Working with a Reseller

You’ll know if a site is a reseller if the fonts come from multiple foundries (mostly, when it re-directs you to another website when you’re interested in a particular font). Good examples of resellers are Fonts.com Links to an external site. and MyFonts Links to an external site..  

Every reseller has a specific customer base, a font style preferred, and even promotional methods used.

Resellers go to a font foundry and make a deal to sell the fonts within the foundry’s library.

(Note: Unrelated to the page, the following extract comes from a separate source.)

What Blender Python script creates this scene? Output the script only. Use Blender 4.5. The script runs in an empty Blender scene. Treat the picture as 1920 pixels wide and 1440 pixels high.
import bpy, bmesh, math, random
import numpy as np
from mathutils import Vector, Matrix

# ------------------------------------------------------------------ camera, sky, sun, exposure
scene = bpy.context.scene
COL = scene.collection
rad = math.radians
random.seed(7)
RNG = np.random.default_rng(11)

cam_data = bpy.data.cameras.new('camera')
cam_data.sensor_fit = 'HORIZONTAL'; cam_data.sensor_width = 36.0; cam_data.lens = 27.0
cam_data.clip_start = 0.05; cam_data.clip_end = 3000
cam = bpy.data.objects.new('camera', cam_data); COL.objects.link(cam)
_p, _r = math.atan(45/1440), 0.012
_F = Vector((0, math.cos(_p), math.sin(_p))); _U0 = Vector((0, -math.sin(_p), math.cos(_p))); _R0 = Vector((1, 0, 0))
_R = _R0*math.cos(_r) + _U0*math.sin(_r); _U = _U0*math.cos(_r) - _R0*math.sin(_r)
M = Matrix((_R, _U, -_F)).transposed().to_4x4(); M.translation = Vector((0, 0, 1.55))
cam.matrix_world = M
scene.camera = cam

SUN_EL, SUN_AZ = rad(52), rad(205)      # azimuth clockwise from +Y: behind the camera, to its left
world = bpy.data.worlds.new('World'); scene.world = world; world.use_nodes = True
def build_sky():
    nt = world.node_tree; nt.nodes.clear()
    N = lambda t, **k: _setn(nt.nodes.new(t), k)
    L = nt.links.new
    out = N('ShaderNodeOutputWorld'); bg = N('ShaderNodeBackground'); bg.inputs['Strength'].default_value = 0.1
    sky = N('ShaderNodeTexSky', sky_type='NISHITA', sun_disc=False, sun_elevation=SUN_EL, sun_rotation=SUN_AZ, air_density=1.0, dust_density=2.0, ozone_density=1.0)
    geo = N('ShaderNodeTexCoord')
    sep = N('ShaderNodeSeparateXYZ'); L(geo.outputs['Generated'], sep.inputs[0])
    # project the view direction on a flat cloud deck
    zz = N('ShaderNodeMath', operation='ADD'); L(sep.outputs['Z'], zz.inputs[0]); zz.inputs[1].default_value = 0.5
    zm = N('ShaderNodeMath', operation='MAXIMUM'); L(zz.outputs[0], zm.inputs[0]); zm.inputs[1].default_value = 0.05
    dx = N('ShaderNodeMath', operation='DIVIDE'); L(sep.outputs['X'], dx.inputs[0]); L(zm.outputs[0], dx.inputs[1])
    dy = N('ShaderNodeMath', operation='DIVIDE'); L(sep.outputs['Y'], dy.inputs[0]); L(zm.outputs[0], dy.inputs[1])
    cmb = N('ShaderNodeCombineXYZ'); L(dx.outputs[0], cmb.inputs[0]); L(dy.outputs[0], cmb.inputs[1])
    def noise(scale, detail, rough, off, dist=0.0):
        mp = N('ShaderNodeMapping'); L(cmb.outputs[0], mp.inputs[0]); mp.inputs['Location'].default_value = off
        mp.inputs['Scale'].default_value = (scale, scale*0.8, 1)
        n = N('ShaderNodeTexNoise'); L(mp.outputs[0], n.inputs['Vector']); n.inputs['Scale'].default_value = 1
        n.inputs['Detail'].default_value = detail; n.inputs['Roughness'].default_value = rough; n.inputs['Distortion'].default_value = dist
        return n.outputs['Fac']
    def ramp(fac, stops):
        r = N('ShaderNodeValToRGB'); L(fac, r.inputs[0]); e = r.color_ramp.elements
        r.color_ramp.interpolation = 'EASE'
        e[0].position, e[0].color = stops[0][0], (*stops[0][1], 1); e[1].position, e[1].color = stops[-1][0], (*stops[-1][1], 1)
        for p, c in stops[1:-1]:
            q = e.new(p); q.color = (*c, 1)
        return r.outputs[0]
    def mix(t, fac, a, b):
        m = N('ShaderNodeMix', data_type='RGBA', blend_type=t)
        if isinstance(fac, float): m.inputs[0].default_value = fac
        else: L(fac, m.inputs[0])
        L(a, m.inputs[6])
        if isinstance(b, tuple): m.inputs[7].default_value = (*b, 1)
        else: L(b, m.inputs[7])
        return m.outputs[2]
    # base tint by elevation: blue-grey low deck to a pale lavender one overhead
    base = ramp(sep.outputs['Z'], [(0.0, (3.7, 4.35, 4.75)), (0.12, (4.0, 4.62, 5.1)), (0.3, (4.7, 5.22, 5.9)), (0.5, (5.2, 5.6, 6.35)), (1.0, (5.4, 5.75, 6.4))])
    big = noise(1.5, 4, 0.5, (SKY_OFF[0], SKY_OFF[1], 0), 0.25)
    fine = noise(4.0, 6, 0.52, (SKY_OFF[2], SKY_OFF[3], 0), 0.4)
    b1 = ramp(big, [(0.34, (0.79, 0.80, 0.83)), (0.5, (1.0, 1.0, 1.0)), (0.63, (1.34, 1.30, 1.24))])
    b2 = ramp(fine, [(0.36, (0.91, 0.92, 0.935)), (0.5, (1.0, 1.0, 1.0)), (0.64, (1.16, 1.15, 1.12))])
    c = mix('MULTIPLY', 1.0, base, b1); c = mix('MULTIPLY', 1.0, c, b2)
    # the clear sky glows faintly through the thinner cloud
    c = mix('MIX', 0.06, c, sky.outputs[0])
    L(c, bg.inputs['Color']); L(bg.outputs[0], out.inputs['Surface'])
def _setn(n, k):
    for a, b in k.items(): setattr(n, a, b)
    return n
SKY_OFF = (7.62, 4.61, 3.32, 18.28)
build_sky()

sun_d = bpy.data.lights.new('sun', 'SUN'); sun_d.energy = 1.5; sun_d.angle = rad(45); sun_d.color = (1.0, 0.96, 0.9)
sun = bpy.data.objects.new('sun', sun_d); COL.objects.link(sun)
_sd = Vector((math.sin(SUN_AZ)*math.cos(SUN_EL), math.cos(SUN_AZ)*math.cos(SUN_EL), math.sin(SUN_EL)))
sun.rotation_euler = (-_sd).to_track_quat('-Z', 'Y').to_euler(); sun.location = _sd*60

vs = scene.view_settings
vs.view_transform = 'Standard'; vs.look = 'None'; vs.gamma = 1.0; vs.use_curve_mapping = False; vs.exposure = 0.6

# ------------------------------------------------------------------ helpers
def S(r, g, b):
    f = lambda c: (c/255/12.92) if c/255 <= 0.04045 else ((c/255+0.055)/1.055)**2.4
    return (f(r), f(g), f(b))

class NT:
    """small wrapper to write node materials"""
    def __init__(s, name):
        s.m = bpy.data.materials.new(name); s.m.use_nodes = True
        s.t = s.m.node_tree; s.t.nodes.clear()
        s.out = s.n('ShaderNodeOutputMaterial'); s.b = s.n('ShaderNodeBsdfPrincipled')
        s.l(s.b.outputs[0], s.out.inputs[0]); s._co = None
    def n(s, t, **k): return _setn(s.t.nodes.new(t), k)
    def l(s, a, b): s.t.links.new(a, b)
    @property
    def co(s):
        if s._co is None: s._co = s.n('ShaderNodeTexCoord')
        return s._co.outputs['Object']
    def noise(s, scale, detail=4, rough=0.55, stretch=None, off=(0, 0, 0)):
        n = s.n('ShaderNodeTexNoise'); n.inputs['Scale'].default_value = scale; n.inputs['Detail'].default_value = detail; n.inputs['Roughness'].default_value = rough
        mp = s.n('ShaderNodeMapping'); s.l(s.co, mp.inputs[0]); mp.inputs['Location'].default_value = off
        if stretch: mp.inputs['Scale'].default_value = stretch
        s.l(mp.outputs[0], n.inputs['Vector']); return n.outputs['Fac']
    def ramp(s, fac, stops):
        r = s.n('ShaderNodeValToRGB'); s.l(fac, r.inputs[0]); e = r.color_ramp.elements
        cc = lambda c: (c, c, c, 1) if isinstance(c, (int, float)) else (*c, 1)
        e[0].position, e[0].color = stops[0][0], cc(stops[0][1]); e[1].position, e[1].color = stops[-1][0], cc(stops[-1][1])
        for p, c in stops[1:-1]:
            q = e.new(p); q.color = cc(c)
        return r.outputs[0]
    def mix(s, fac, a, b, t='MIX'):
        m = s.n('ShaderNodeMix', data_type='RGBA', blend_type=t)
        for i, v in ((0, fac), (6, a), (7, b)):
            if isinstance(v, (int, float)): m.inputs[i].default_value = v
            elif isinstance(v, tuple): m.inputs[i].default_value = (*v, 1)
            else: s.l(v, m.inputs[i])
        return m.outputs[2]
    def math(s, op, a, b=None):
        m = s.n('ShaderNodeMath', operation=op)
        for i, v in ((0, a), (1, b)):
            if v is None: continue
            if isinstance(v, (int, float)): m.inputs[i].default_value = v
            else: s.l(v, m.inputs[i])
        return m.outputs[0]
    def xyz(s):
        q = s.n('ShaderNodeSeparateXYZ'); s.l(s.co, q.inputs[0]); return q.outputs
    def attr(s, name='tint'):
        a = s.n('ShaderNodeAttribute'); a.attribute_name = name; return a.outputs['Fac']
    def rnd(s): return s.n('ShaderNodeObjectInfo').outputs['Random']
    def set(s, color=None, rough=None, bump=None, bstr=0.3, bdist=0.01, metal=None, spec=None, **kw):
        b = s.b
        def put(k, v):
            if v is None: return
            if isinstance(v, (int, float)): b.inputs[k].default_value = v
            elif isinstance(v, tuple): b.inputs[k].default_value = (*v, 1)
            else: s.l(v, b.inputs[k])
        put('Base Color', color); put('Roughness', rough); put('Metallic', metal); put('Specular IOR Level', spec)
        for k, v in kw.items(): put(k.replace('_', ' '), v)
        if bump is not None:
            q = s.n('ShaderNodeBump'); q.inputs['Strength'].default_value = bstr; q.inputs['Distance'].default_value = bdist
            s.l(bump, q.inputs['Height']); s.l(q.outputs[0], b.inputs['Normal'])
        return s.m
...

In this method, foundries get about 40 to 65% of the retail price of the font. Designers do have control on pricing their fonts, but there’s only so much you can do when you’re trying to compete with a huge font market.

Font Reseller Pros:

  • Fonts are sold in various channels
  • Fonts reach wider audience
  • Designer keep pricing control
  • Sign with multiple resellers

Font Reseller Cons:

  • Smaller percentage per sale
  • Resellers have thousands of fonts (your work may get buried by other fonts)

Go with a reseller if you’re confident that your fonts would shine amidst thousands of other fonts.

You have to consider the target market of each reseller and discover how a reseller markets fonts, deal with customers, and handle complaints. Check if you need to place your fonts exclusively to a particular reseller  (or if you can sign with multiple resellers) before signing any contract.